Prima di lanciare strali contro il governo di Putin, come cerca di fare questo articolo di Al Jazeera, ci sono alcune questioni da considerare. Prima di tutto, se il governo di Mosca è restio a garantire lo status di rifugiato è però più flessibile quando si tratta di fornire il permesso di asilo temporaneo. È un’altra cosa e secondo i dati del 2015, è stato assegnato a 1.302 richiedenti, respingendone 659. Altri 5.000 invece si trovano sul territorio russo

Cercare riparo in Russia, però non è facile. Bisogna, prima di tutto, dimostrare di avere legami con quel Paese. E questo lo possono vantare solo i cittadini siriani di discendenza circassa, dal momento che la loro antica madrepatria si trova nel territorio russo. Gli altri, invece, vengono respinti. A meno che non riescano a dimostrare che, in Siria, si trovino esposti a un rischio “maggiore” di persecuzione rispetto a chi è rimasto. È un modo “puttosto restrittivo” di interpretare la definizione della Convenzione di Ginevra, dicono gli attivisti (che non lo approvano).

Non è solo un problema burocratico: i russi sono ostili ai rifugiati siriani. Prima di tutto, perché il conflitto in Medio Oriente li tocca da vicino: “Volete dare lo status di rifugiato a questi ragazzi siriani? Mio fratello, un giovane ufficiale, è stato mandato in Siria a combattere”, replicano alcuni. “Quindi: mio fratello, che è russo, è laggiù a fare la guerra. E noi dobbiamo dare da mangiare a questi, che sono siriani e sono qui. Dovrebbe essere il contrario: loro devono tornare in Siria e difendere la loro madrepatria, il loro governo eletto”.

Poi perché, a livello politico, l’alleanza tra Putin e il presidente siriano Assad suggerisce prudenza sulla questione: in fondo si tratta di accogliere, tra le vittime, anche i potenziali avversari di Assad. Non sarebbe cortese. La Russia sente di aver già fatto tanto: intervenendo, ha salvato il governo in carica e ha ribaltato le sorti dello scontro. I rifugiati non sono un problema loro. Come ha detto il portavoce del presidente Putin, interrogato sulla questione, “se ne devono occupare i Paesi che hanno causato la crisi”.

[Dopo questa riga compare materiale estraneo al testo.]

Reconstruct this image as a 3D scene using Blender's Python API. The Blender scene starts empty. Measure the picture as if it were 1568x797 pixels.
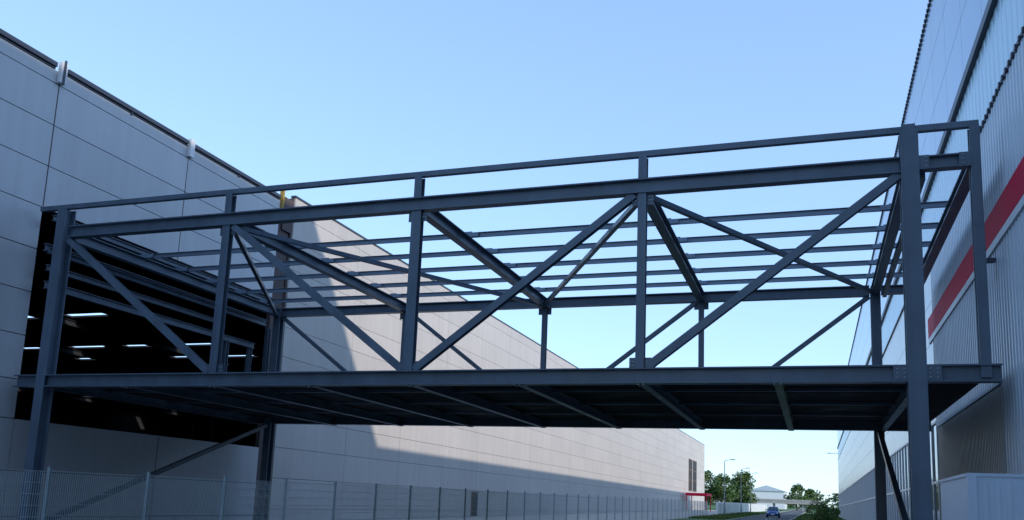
import bpy, bmesh, math, random
from mathutils import Vector, Matrix
random.seed(7)
sc=bpy.context.scene
def gz(y): return -1.75+0.006*y

# ------------------------------------------------------------------ materials
def mat(name,col,rough=.5,metal=0.,noise=.0,nscale=3.,bump=0.,bscale=20.,island=0.,spec=.5,stretch=None,streak=0.):
    m=bpy.data.materials.new(name); m.use_nodes=True
    nt=m.node_tree; N=nt.nodes; L=nt.links; b=N['Principled BSDF']
    b.inputs['Base Color'].default_value=(*col,1); b.inputs['Roughness'].default_value=rough
    b.inputs['Metallic'].default_value=metal
    b.inputs['Specular IOR Level'].default_value=spec
    tc=N.new('ShaderNodeTexCoord'); mp=N.new('ShaderNodeMapping'); L.new(tc.outputs['Object'],mp.inputs[0])
    if stretch: mp.inputs['Scale'].default_value=stretch
    if noise>0 or island>0:
        n=N.new('ShaderNodeTexNoise'); n.inputs['Scale'].default_value=nscale; n.inputs['Detail'].default_value=6
        L.new(mp.outputs[0],n.inputs['Vector'])
        mr=N.new('ShaderNodeMapRange'); mr.inputs['From Min'].default_value=.25; mr.inputs['From Max'].default_value=.75
        mr.inputs['To Min'].default_value=1-noise; mr.inputs['To Max'].default_value=1+noise
        L.new(n.outputs['Fac'],mr.inputs['Value'])
        last=mr.outputs[0]
        def mul(a,bb):
            mu=N.new('ShaderNodeMath'); mu.operation='MULTIPLY'; L.new(a,mu.inputs[0]); L.new(bb,mu.inputs[1]); return mu.outputs[0]
        if island>0:
            g=N.new('ShaderNodeNewGeometry'); m2=N.new('ShaderNodeMapRange')
            m2.inputs['To Min'].default_value=1-island; m2.inputs['To Max'].default_value=1+island
            L.new(g.outputs['Random Per Island'],m2.inputs['Value'])
            last=mul(last,m2.outputs[0])
        if streak>0:
            mp2=N.new('ShaderNodeMapping'); L.new(tc.outputs['Object'],mp2.inputs[0]); mp2.inputs['Scale'].default_value=(2.2,2.2,.12)
            n3=N.new('ShaderNodeTexNoise'); n3.inputs['Scale'].default_value=1.; n3.inputs['Detail'].default_value=5; L.new(mp2.outputs[0],n3.inputs['Vector'])
            m3=N.new('ShaderNodeMapRange'); m3.inputs['From Min'].default_value=.3; m3.inputs['From Max'].default_value=.7
            m3.inputs['To Min'].default_value=1-streak; m3.inputs['To Max'].default_value=1+streak*.4
            L.new(n3.outputs['Fac'],m3.inputs['Value']); last=mul(last,m3.outputs[0])
        vm=N.new('ShaderNodeVectorMath'); vm.operation='SCALE'; vm.inputs[0].default_value=col
        L.new(last,vm.inputs['Scale']); L.new(vm.outputs[0],b.inputs['Base Color'])
        rr=N.new('ShaderNodeMath'); rr.operation='MULTIPLY'; rr.inputs[1].default_value=rough; L.new(mr.outputs[0],rr.inputs[0]); L.new(rr.outputs[0],b.inputs['Roughness'])
    if bump>0:
        n2=N.new('ShaderNodeTexNoise'); n2.inputs['Scale'].default_value=bscale; n2.inputs['Detail'].default_value=5
        L.new(mp.outputs[0],n2.inputs['Vector'])
        bp=N.new('ShaderNodeBump'); bp.inputs['Strength'].default_value=bump; bp.inputs['Distance'].default_value=.02
        L.new(n2.outputs['Fac'],bp.inputs['Height']); L.new(bp.outputs[0],b.inputs['Normal'])
    return m
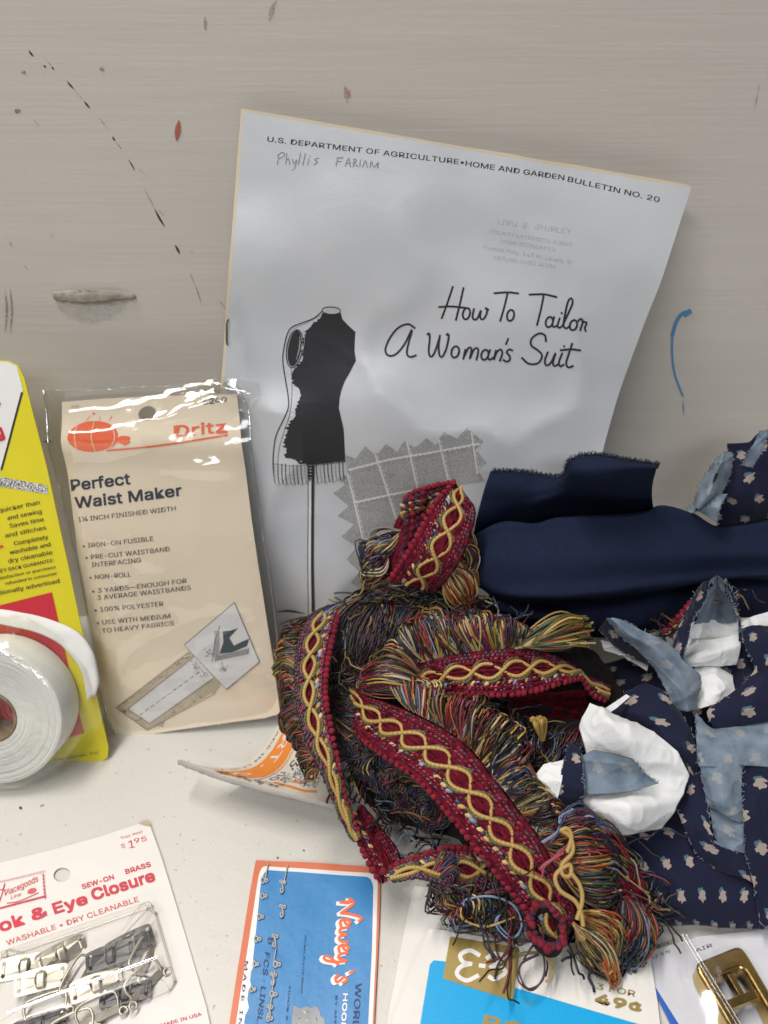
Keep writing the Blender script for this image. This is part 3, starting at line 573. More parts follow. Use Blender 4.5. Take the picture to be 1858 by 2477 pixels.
p.text('WASHABLE \u2022 DRY CLEANABLE', (42, 1010), (775, 762), 40, redp); p.text('MADE IN USA', (900, 1462), (1125, 1398), 26, redh, .015)
p.text('Placegoods', (30, 735), (218, 648), 46, redp, .003, shear=.35); p.text('Line', (62, 752), (120, 732), 28, redp, shear=.3); p.stroke([(40, 775), (110, 762), (215, 715)], 5, redp); p.stroke([(-10, 790), (20, 700), (28, 660), (14, 700), (-20, 690)], 5, redh); p.poly(ellipse(178, 705, 26, 14, -20), redp)
for i in range(20):
    x = -10+i*13.5; p.stroke([(x, 806-x*.27), (x+8, 800-x*.27)], 8, redh, False); p.stroke([(x-6, 662-x*.24), (x, 650-x*.24), (x+7, 660-x*.24)], 2.5, redp, False)
for i in range(7): p.stroke([(240+i*1.5, 615+i*20), (244+i*1.5, 626+i*20)], 8, redh, False)
p.poly([(770, 330), (818, 314), (832, 324), (838, 348)], cornr)
p.build('printed_lettering', hcd)
# the blister
win = k3([(12, 1085), (830, 800), (868, 830), (978, 1215), (950, 1260), (520, 1420), (60, 1560), (-60, 1560)])
wq = fillet([HP.to2(*q) for q in win], .004, 6); wc = np.mean(np.array(wq), axis=0)
blf = film('blister_film', .0, .22, (.985, .98, .97), 50, .12)
wq = [tuple(q) for q in cr(wq+[wq[0]], 160)[:-1]]
loops = []
for sc, hgt in ((1.0, .0004), (.985, .0035), (.965, .0062), (.93, .0074), (.7, .0078), (.4, .0078), (.02, .0078)):
    loops.append([HP.at(*(wc+(np.array(q)-wc)*sc), off=hgt) for q in wq+[wq[0]]])
grid_mesh('blister', np.array(loops), [blf], hc)
rimb = film('blister_rim', .07, .25, (.82, .81, .78), 60, .1)
for sc, hh in ((1.0, .0006),):
    q = np.array([HP.at(*(wc+(np.array(q_)-wc)*sc), off=hh) for q_ in wq+[wq[0]]]); cc = q.mean(0); o_ = (q-cc)/np.linalg.norm(q-cc, axis=1, keepdims=True)*.0006; grid_mesh('blister_edge', np.array([q-o_, q+np.array([0, 0, .0005]), q+o_]), [rimb], hc)
glare = film('blister_glare', .45, .12, (.9, .9, .9), 30, .1)
q = cr([HP.at(*HP.to2(*k3([pt])[0]), off=.0079) for pt in ((70, 1440), (300, 1352), (560, 1255), (895, 1128))], 30)
G = np.array([q+np.array([0, .0007, -.0004]), q+np.array([0, 0, .0006]), q+np.array([0, -.0007, -.0004])]); grid_mesh('blister_glare_ridge', G, [glare], hc)  # extra-glossy strip added along the bend to show a white reflection
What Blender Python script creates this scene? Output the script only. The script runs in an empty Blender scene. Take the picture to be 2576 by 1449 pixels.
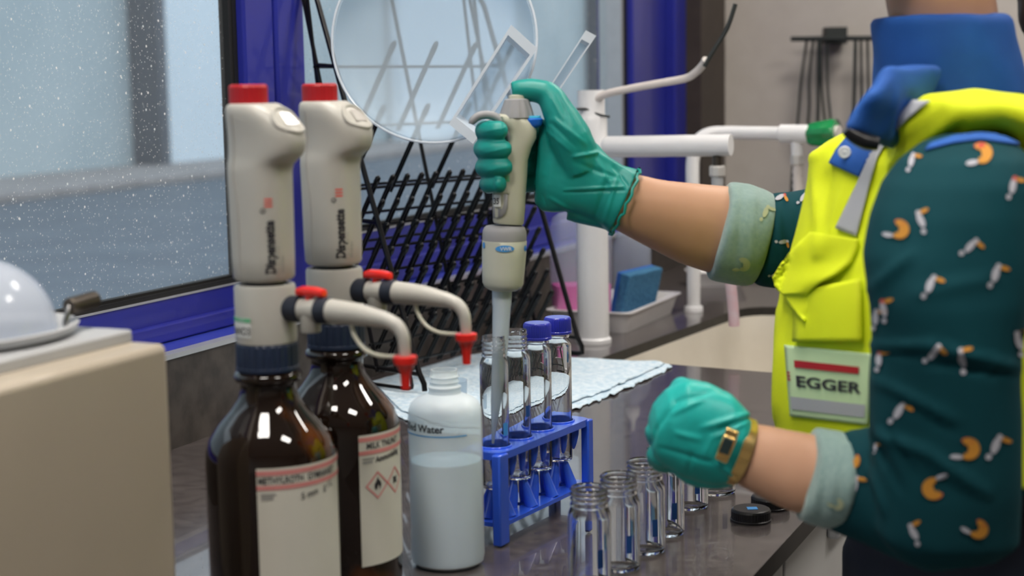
import bpy, bmesh, math, random
import numpy as np
from mathutils import Vector, Matrix, noise
from mathutils.bvhtree import BVHTree
from mathutils.geometry import tessellate_polygon
random.seed(7)
sc = bpy.context.scene
col = sc.collection
PI = math.pi

# ------------------------------------------------------------------ camera
ZC = 0.9                      # counter top height
H = 0.428                     # camera above counter top
F = 4000.0                    # focal length in pixels of the 2576 x 1449 frame
PITCH = math.radians(7.33); ROLL = math.radians(-0.95)
CP = Vector((0, 0, ZC + H))
Dn = Vector((0, -math.sin(PITCH), -math.cos(PITCH)))
Fw = Vector((0, math.cos(PITCH), -math.sin(PITCH)))
Rt = Vector((1, 0, 0))
cr, sr = math.cos(ROLL), math.sin(ROLL)
cx_ = Rt * cr - Dn * sr
cy_ = -(Rt * sr + Dn * cr)
cz_ = -Fw
cam = bpy.data.cameras.new('camera')
cam.sensor_width = 36; cam.lens = F / 2576 * 36
cam.clip_start = 0.05; cam.clip_end = 200
cam.dof.use_dof = True; cam.dof.focus_distance = 1.74; cam.dof.aperture_fstop = 5.6
co = bpy.data.objects.new('camera', cam); col.objects.link(co)
m3 = Matrix((cx_, cy_, cz_)).transposed()
co.matrix_world = Matrix.Translation(CP) @ m3.to_4x4()
sc.camera = co

# ------------------------------------------------------------------ light
world = bpy.data.worlds.new('world'); sc.world = world; world.use_nodes = True
wn = world.node_tree.nodes; wb = wn['Background']
wtc = wn.new('ShaderNodeTexCoord'); wsep = wn.new('ShaderNodeSeparateXYZ'); wramp = wn.new('ShaderNodeValToRGB')
world.node_tree.links.new(wtc.outputs['Generated'], wsep.inputs[0])
world.node_tree.links.new(wsep.outputs['Z'], wramp.inputs[0])
wramp.color_ramp.elements[0].position = 0.0; wramp.color_ramp.elements[0].color = (0.60, 0.66, 0.74, 1)
wramp.color_ramp.elements[1].position = 0.6; wramp.color_ramp.elements[1].color = (0.80, 0.90, 1.0, 1)
world.node_tree.links.new(wramp.outputs[0], wb.inputs['Color'])
wb.inputs['Strength'].default_value = 1.45
sc.view_settings.view_transform = 'Standard'; sc.view_settings.look = 'None'
sc.view_settings.gamma = 1; sc.view_settings.use_curve_mapping = False
sc.view_settings.exposure = 0.1
try:
    sc.cycles.max_bounces = 14; sc.cycles.transmission_bounces = 12; sc.cycles.transparent_max_bounces = 24
    sc.cycles.caustics_reflective = False; sc.cycles.sample_clamp_indirect = 6
except Exception: pass

# ------------------------------------------------------------------ projection helpers (pixel of the photo -> point at a real depth)
def ray(px, py):
    u, v = px - 1288, py - 724.5
    return (cx_ * u - cy_ * v - cz_ * F).normalized()
def at(px, py, Y):
    d = ray(px, py); return CP + d * (Y / d.y)
def on(px, py, z=0.0):
    d = ray(px, py); return CP + d * ((ZC + z - CP.z) / d.z)
def proj(p):
    q = p - CP; w = -q.dot(cz_)
    return 1288 + q.dot(cx_) / w * F, 724.5 - q.dot(cy_) / w * F
WD = Vector((0.4043, 0.9146, 0)); WN = Vector((0.9146, -0.4043, 0)); W0 = Vector((-0.388, 1.913, 0))
WA = math.atan2(WD.y, WD.x)
def W(s, t, z): return W0 + WD * s + WN * t + Vector((0, 0, ZC + z))
def wl(px, py, t=0.0):
    d = ray(px, py); k = ((W0 + WN * t) - CP).dot(WN) / d.dot(WN); p = CP + d * k
    return (p - W0).dot(WD), p.z - ZC
def ws(px, py, t=0.0): return wl(px, py, t)[0]
def wst(p): q = p - W0; return q.dot(WD), q.dot(WN)

# ------------------------------------------------------------------ materials
MATS = {}
def M(name, c, rough=0.5, metal=0.0, spec=0.5, trans=0.0, ior=1.45, bump=None, c2=None, nscale=8.0, sheen=0.0, coat=0.0, sss=0.0, alpha=1.0, thr=(0.35, 0.65), ndet=4):
    m = bpy.data.materials.new(name); m.use_nodes = True
    nt = m.node_tree; b = nt.nodes['Principled BSDF']
    b.inputs['Base Color'].default_value = (*c, 1)
    b.inputs['Roughness'].default_value = rough; b.inputs['Metallic'].default_value = metal
    b.inputs['Specular IOR Level'].default_value = spec
    b.inputs['Transmission Weight'].default_value = trans; b.inputs['IOR'].default_value = ior
    b.inputs['Coat Weight'].default_value = coat; b.inputs['Alpha'].default_value = alpha
    if sheen: b.inputs['Sheen Weight'].default_value = sheen
    if sss:
        b.inputs['Subsurface Weight'].default_value = sss; b.inputs['Subsurface Radius'].default_value = (0.01, 0.006, 0.004)
    tc = nt.nodes.new('ShaderNodeTexCoord')
    nz = nt.nodes.new('ShaderNodeTexNoise'); nz.inputs['Scale'].default_value = nscale; nz.inputs['Detail'].default_value = ndet
    nt.links.new(tc.outputs['Object'], nz.inputs['Vector'])
    rp = nt.nodes.new('ShaderNodeValToRGB')
    rp.color_ramp.elements[0].position = thr[0]; rp.color_ramp.elements[1].position = thr[1]
    if c2 is None: c2 = tuple(min(1, x * 1.05) for x in c)
    rp.color_ramp.elements[0].color = (*c, 1); rp.color_ramp.elements[1].color = (*c2, 1)
    nt.links.new(nz.outputs['Fac'], rp.inputs[0]); nt.links.new(rp.outputs[0], b.inputs['Base Color'])
    if bump:
        bp = nt.nodes.new('ShaderNodeBump'); bn = nt.nodes.new('ShaderNodeTexNoise')
        bn.inputs['Scale'].default_value = bump[0]; bn.inputs['Detail'].default_value = 3
        bp.inputs['Strength'].default_value = bump[1]; bp.inputs['Distance'].default_value = bump[2] if len(bump) > 2 else 0.001
        nt.links.new(tc.outputs['Object'], bn.inputs['Vector']); nt.links.new(bn.outputs['Fac'], bp.inputs['Height'])
        nt.links.new(bp.outputs[0], b.inputs['Normal'])
    MATS[name] = m
    return m
def see_through(name, tint, t_fac, c, rough=0.3, spec=0.5, dust=False):
    """part transparent sheet: tint = colour of what passes, t_fac = how much passes"""
    m = bpy.data.materials.new(name); m.use_nodes = True; nt = m.node_tree
    b = nt.nodes['Principled BSDF']; out = nt.nodes['Material Output']
    b.inputs['Base Color'].default_value = (*c, 1); b.inputs['Roughness'].default_value = rough
    b.inputs['Specular IOR Level'].default_value = spec
    tr = nt.nodes.new('ShaderNodeBsdfTransparent'); tr.inputs[0].default_value = (*tint, 1)
    mx = nt.nodes.new('ShaderNodeMixShader'); mx.inputs[0].default_value = t_fac
    nt.links.new(b.outputs[0], mx.inputs[1]); nt.links.new(tr.outputs[0], mx.inputs[2])
    if dust:
        tc = nt.nodes.new('ShaderNodeTexCoord')
        vo = nt.nodes.new('ShaderNodeTexVoronoi'); vo.inputs['Scale'].default_value = 62
        nz = nt.nodes.new('ShaderNodeTexNoise'); nz.inputs['Scale'].default_value = 14
        nt.links.new(tc.outputs['Object'], vo.inputs['Vector']); nt.links.new(tc.outputs['Object'], nz.inputs['Vector'])
        r1 = nt.nodes.new('ShaderNodeValToRGB'); r1.color_ramp.elements[0].position = 0.06; r1.color_ramp.elements[0].color = (1, 1, 1, 1)
        r1.color_ramp.elements[1].position = 0.13; r1.color_ramp.elements[1].color = (0, 0, 0, 1)
        nt.links.new(vo.outputs['Distance'], r1.inputs[0])
        sz = nt.nodes.new('ShaderNodeSeparateXYZ'); nt.links.new(vo.outputs['Color'], sz.inputs[0])
        gt = nt.nodes.new('ShaderNodeMath'); gt.operation = 'GREATER_THAN'; gt.inputs[1].default_value = 0.35
        nt.links.new(sz.outputs[0], gt.inputs[0])
        mu = nt.nodes.new('ShaderNodeMath'); mu.operation = 'MULTIPLY'
        nt.links.new(r1.outputs[0], mu.inputs[0]); nt.links.new(gt.outputs[0], mu.inputs[1])
        v2 = nt.nodes.new('ShaderNodeTexVoronoi'); v2.inputs['Scale'].default_value = 170
        nt.links.new(tc.outputs['Object'], v2.inputs['Vector'])
        r2 = nt.nodes.new('ShaderNodeValToRGB'); r2.color_ramp.elements[0].position = 0.10; r2.color_ramp.elements[0].color = (.40, .40, .40, 1)
        r2.color_ramp.elements[1].position = 0.24; r2.color_ramp.elements[1].color = (0, 0, 0, 1)
        nt.links.new(v2.outputs['Distance'], r2.inputs[0])
        ad = nt.nodes.new('ShaderNodeMath'); ad.operation = 'ADD'; ad.use_clamp = True
        nt.links.new(mu.outputs[0], ad.inputs[0]); nt.links.new(r2.outputs[0], ad.inputs[1])
        sub = nt.nodes.new('ShaderNodeMath'); sub.operation = 'MULTIPLY_ADD'; sub.use_clamp = True
        nt.links.new(ad.outputs[0], sub.inputs[0]); sub.inputs[1].default_value = -0.75; sub.inputs[2].default_value = t_fac
        nt.links.new(sub.outputs[0], mx.inputs[0])
    nt.links.new(mx.outputs[0], out.inputs['Surface'])
    MATS[name] = m; return m
def emit(name, c, s):
    m = bpy.data.materials.new(name); m.use_nodes = True; nt = m.node_tree
    b = nt.nodes['Principled BSDF']; b.inputs['Emission Color'].default_value = (*c, 1); b.inputs['Emission Strength'].default_value = s
    MATS[name] = m; return m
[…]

I quali, però, dopo iniziali slanci di generosità (come la mossa a sorpresa di Angela Merkel, apprezzata dagli editorialisti e punita dagli elettori) si sono richiusi a riccio. La Norvegia ha sbarrato il confine con la Russia, riportando indietro alcuni richiedenti asilo. La stessa Germania ha deciso di pagare la Turchia per bloccare il passaggio dei siriani, chiudendo la cosiddetta via balcanica. Il governo italiano, esposto agli arrivi di migranti via mare, cerca di mettersi al riparo con accordi in Libia (molto difficilii) e missioni in Niger.